Can you print the data exactly and leave out each image?

* Dataset content
# # # # #
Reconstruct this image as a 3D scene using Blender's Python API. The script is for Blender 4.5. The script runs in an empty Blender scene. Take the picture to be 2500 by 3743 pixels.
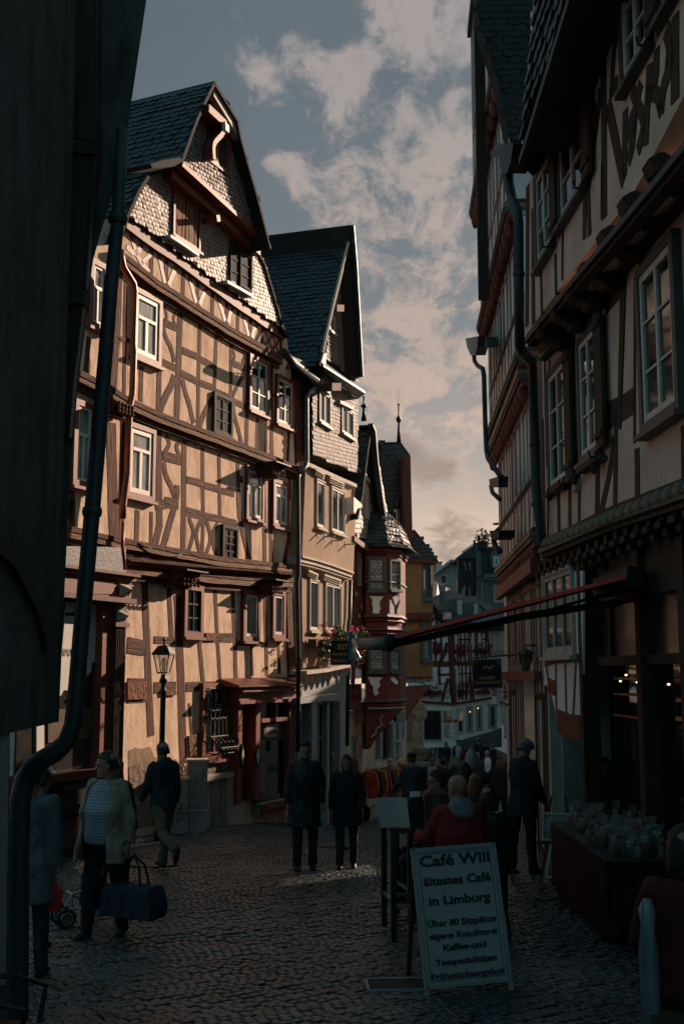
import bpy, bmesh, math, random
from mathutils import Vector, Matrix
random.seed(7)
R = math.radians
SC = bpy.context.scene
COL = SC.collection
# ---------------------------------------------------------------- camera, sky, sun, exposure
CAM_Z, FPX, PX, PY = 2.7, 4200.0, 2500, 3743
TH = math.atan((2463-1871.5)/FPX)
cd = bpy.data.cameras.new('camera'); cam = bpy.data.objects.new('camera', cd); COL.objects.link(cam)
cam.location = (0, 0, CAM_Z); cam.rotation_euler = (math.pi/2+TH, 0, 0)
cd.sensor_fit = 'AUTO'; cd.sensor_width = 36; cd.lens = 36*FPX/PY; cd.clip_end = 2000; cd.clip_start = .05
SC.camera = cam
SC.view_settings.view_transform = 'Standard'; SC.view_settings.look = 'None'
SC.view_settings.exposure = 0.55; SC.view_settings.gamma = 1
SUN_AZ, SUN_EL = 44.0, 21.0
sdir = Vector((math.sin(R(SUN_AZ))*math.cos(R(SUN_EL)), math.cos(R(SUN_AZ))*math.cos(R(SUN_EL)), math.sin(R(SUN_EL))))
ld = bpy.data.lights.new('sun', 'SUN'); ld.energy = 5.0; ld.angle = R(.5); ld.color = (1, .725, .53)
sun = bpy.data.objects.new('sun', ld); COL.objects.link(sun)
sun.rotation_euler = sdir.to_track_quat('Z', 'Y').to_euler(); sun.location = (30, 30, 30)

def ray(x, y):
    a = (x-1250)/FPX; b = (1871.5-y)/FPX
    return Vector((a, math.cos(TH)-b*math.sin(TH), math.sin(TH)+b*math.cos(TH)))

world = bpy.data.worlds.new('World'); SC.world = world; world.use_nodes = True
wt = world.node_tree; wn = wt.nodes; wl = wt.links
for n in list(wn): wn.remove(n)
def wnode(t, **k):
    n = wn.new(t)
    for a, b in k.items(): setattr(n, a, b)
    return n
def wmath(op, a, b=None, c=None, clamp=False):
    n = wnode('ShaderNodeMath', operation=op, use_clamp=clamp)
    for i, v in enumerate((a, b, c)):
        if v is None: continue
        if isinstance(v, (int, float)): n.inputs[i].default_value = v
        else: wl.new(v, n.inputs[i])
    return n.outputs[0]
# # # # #
* Answer to this exercise
Reconstruct this image as a 3D scene using Blender's Python API. The script is for Blender 4.5. The script runs in an empty Blender scene. Take the picture to be 2500 by 3743 pixels.
import bpy, bmesh, math, random
from mathutils import Vector, Matrix
random.seed(7)
R = math.radians
SC = bpy.context.scene
COL = SC.collection
# ---------------------------------------------------------------- camera, sky, sun, exposure
CAM_Z, FPX, PX, PY = 2.7, 4200.0, 2500, 3743
TH = math.atan((2463-1871.5)/FPX)
cd = bpy.data.cameras.new('camera'); cam = bpy.data.objects.new('camera', cd); COL.objects.link(cam)
cam.location = (0, 0, CAM_Z); cam.rotation_euler = (math.pi/2+TH, 0, 0)
cd.sensor_fit = 'AUTO'; cd.sensor_width = 36; cd.lens = 36*FPX/PY; cd.clip_end = 2000; cd.clip_start = .05
SC.camera = cam
SC.view_settings.view_transform = 'Standard'; SC.view_settings.look = 'None'
SC.view_settings.exposure = 0.55; SC.view_settings.gamma = 1
SUN_AZ, SUN_EL = 44.0, 21.0
sdir = Vector((math.sin(R(SUN_AZ))*math.cos(R(SUN_EL)), math.cos(R(SUN_AZ))*math.cos(R(SUN_EL)), math.sin(R(SUN_EL))))
ld = bpy.data.lights.new('sun', 'SUN'); ld.energy = 5.0; ld.angle = R(.5); ld.color = (1, .725, .53)
sun = bpy.data.objects.new('sun', ld); COL.objects.link(sun)
sun.rotation_euler = sdir.to_track_quat('Z', 'Y').to_euler(); sun.location = (30, 30, 30)

def ray(x, y):
    a = (x-1250)/FPX; b = (1871.5-y)/FPX
    return Vector((a, math.cos(TH)-b*math.sin(TH), math.sin(TH)+b*math.cos(TH)))

world = bpy.data.worlds.new('World'); SC.world = world; world.use_nodes = True
wt = world.node_tree; wn = wt.nodes; wl = wt.links
for n in list(wn): wn.remove(n)
def wnode(t, **k):
    n = wn.new(t)
    for a, b in k.items(): setattr(n, a, b)
    return n
def wmath(op, a, b=None, c=None, clamp=False):
    n = wnode('ShaderNodeMath', operation=op, use_clamp=clamp)
    for i, v in enumerate((a, b, c)):
        if v is None: continue
        if isinstance(v, (int, float)): n.inputs[i].default_value = v
        else: wl.new(v, n.inputs[i])
    return n.outputs[0]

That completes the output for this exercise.